Given instruction:
Copy every line of the material below word for word.

Records for the exercise:
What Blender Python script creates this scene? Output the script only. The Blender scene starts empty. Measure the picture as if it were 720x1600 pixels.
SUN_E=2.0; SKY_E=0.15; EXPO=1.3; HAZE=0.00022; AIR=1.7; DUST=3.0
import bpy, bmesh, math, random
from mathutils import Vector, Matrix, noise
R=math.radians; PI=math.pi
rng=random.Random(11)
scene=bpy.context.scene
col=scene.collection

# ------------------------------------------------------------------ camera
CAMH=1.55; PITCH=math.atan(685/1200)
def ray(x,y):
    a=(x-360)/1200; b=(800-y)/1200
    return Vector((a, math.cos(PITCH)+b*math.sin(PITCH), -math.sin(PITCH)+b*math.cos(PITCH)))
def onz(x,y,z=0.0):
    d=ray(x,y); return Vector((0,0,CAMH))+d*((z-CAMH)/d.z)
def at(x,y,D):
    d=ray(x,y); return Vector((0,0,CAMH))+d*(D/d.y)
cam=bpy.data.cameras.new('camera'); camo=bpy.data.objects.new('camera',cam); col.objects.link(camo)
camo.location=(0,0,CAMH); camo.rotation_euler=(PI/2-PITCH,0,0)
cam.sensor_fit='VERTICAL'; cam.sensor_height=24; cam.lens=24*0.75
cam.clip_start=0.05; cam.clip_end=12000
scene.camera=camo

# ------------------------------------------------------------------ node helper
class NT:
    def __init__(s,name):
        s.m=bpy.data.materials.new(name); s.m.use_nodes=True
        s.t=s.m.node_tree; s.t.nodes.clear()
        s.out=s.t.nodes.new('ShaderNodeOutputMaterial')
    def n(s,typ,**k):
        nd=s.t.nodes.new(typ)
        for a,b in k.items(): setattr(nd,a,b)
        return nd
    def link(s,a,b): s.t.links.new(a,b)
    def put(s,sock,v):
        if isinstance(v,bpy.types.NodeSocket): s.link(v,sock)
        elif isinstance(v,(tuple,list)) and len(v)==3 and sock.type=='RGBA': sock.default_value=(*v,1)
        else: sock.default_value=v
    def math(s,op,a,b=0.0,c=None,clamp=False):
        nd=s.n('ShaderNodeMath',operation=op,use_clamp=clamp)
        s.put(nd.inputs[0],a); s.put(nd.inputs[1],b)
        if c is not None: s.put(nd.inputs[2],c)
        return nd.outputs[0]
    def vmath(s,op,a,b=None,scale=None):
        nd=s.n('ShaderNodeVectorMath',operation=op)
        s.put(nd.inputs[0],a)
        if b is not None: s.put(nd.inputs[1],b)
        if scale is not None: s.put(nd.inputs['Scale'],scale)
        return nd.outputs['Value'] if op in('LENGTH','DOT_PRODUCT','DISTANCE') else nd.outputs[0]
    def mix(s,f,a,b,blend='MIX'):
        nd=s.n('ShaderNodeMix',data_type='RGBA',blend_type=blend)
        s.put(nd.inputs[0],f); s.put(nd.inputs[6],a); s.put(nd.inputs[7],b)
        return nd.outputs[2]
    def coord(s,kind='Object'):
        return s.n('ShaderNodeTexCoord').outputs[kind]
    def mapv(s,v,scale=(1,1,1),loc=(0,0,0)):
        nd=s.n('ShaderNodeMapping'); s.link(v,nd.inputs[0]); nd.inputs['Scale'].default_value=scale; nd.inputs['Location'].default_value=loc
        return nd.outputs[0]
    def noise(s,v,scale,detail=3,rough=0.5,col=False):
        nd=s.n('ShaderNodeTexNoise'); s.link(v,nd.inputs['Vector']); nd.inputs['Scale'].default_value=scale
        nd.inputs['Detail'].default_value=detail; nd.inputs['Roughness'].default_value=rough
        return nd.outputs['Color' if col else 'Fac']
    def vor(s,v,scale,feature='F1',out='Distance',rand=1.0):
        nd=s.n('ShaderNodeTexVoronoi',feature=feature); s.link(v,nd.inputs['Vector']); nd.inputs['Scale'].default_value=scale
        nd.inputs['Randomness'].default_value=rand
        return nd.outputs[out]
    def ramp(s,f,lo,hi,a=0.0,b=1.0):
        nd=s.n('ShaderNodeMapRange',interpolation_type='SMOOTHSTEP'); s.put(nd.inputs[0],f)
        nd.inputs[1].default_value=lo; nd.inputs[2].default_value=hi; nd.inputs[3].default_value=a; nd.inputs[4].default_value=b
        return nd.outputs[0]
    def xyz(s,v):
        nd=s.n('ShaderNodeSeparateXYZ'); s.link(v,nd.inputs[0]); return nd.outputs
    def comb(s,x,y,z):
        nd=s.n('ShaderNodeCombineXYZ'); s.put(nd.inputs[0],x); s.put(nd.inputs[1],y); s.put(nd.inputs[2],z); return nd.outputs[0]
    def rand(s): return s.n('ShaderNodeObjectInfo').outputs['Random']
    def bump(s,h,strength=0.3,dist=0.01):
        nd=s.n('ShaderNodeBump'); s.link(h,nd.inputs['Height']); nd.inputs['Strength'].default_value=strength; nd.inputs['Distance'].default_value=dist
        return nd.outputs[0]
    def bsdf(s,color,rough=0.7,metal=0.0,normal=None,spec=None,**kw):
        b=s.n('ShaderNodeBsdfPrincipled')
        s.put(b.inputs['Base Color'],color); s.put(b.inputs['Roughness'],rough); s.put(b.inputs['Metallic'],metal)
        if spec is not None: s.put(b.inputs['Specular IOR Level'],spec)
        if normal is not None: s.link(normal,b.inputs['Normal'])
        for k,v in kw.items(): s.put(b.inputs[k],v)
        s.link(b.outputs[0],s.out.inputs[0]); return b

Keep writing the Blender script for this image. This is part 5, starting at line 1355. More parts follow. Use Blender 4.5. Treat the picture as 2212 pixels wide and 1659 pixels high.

Output of the task:
What Blender Python script creates this scene? Output the script only. The Blender scene starts empty. Measure the picture as if it were 720x1600 pixels.
SUN_E=2.0; SKY_E=0.15; EXPO=1.3; HAZE=0.00022; AIR=1.7; DUST=3.0
import bpy, bmesh, math, random
from mathutils import Vector, Matrix, noise
R=math.radians; PI=math.pi
rng=random.Random(11)
scene=bpy.context.scene
col=scene.collection

# ------------------------------------------------------------------ camera
CAMH=1.55; PITCH=math.atan(685/1200)
def ray(x,y):
    a=(x-360)/1200; b=(800-y)/1200
    return Vector((a, math.cos(PITCH)+b*math.sin(PITCH), -math.sin(PITCH)+b*math.cos(PITCH)))
def onz(x,y,z=0.0):
    d=ray(x,y); return Vector((0,0,CAMH))+d*((z-CAMH)/d.z)
def at(x,y,D):
    d=ray(x,y); return Vector((0,0,CAMH))+d*(D/d.y)
cam=bpy.data.cameras.new('camera'); camo=bpy.data.objects.new('camera',cam); col.objects.link(camo)
camo.location=(0,0,CAMH); camo.rotation_euler=(PI/2-PITCH,0,0)
cam.sensor_fit='VERTICAL'; cam.sensor_height=24; cam.lens=24*0.75
cam.clip_start=0.05; cam.clip_end=12000
scene.camera=camo

# ------------------------------------------------------------------ node helper
class NT:
    def __init__(s,name):
        s.m=bpy.data.materials.new(name); s.m.use_nodes=True
        s.t=s.m.node_tree; s.t.nodes.clear()
        s.out=s.t.nodes.new('ShaderNodeOutputMaterial')
    def n(s,typ,**k):
        nd=s.t.nodes.new(typ)
        for a,b in k.items(): setattr(nd,a,b)
        return nd
    def link(s,a,b): s.t.links.new(a,b)
    def put(s,sock,v):
        if isinstance(v,bpy.types.NodeSocket): s.link(v,sock)
        elif isinstance(v,(tuple,list)) and len(v)==3 and sock.type=='RGBA': sock.default_value=(*v,1)
        else: sock.default_value=v
    def math(s,op,a,b=0.0,c=None,clamp=False):
        nd=s.n('ShaderNodeMath',operation=op,use_clamp=clamp)
        s.put(nd.inputs[0],a); s.put(nd.inputs[1],b)
        if c is not None: s.put(nd.inputs[2],c)
        return nd.outputs[0]
    def vmath(s,op,a,b=None,scale=None):
        nd=s.n('ShaderNodeVectorMath',operation=op)
        s.put(nd.inputs[0],a)
        if b is not None: s.put(nd.inputs[1],b)
        if scale is not None: s.put(nd.inputs['Scale'],scale)
        return nd.outputs['Value'] if op in('LENGTH','DOT_PRODUCT','DISTANCE') else nd.outputs[0]
    def mix(s,f,a,b,blend='MIX'):
        nd=s.n('ShaderNodeMix',data_type='RGBA',blend_type=blend)
        s.put(nd.inputs[0],f); s.put(nd.inputs[6],a); s.put(nd.inputs[7],b)
        return nd.outputs[2]
    def coord(s,kind='Object'):
        return s.n('ShaderNodeTexCoord').outputs[kind]
    def mapv(s,v,scale=(1,1,1),loc=(0,0,0)):
        nd=s.n('ShaderNodeMapping'); s.link(v,nd.inputs[0]); nd.inputs['Scale'].default_value=scale; nd.inputs['Location'].default_value=loc
        return nd.outputs[0]
    def noise(s,v,scale,detail=3,rough=0.5,col=False):
        nd=s.n('ShaderNodeTexNoise'); s.link(v,nd.inputs['Vector']); nd.inputs['Scale'].default_value=scale
        nd.inputs['Detail'].default_value=detail; nd.inputs['Roughness'].default_value=rough
        return nd.outputs['Color' if col else 'Fac']
    def vor(s,v,scale,feature='F1',out='Distance',rand=1.0):
        nd=s.n('ShaderNodeTexVoronoi',feature=feature); s.link(v,nd.inputs['Vector']); nd.inputs['Scale'].default_value=scale
        nd.inputs['Randomness'].default_value=rand
        return nd.outputs[out]
    def ramp(s,f,lo,hi,a=0.0,b=1.0):
        nd=s.n('ShaderNodeMapRange',interpolation_type='SMOOTHSTEP'); s.put(nd.inputs[0],f)
        nd.inputs[1].default_value=lo; nd.inputs[2].default_value=hi; nd.inputs[3].default_value=a; nd.inputs[4].default_value=b
        return nd.outputs[0]
    def xyz(s,v):
        nd=s.n('ShaderNodeSeparateXYZ'); s.link(v,nd.inputs[0]); return nd.outputs
    def comb(s,x,y,z):
        nd=s.n('ShaderNodeCombineXYZ'); s.put(nd.inputs[0],x); s.put(nd.inputs[1],y); s.put(nd.inputs[2],z); return nd.outputs[0]
    def rand(s): return s.n('ShaderNodeObjectInfo').outputs['Random']
    def bump(s,h,strength=0.3,dist=0.01):
        nd=s.n('ShaderNodeBump'); s.link(h,nd.inputs['Height']); nd.inputs['Strength'].default_value=strength; nd.inputs['Distance'].default_value=dist
        return nd.outputs[0]
    def bsdf(s,color,rough=0.7,metal=0.0,normal=None,spec=None,**kw):
        b=s.n('ShaderNodeBsdfPrincipled')
        s.put(b.inputs['Base Color'],color); s.put(b.inputs['Roughness'],rough); s.put(b.inputs['Metallic'],metal)
        if spec is not None: s.put(b.inputs['Specular IOR Level'],spec)
        if normal is not None: s.link(normal,b.inputs['Normal'])
        for k,v in kw.items(): s.put(b.inputs[k],v)
        s.link(b.outputs[0],s.out.inputs[0]); return b

Keep writing the Blender script for this image. This is part 5, starting at line 1355. More parts follow. Use Blender 4.5. Treat the picture as 2212 pixels wide and 1659 pixels high.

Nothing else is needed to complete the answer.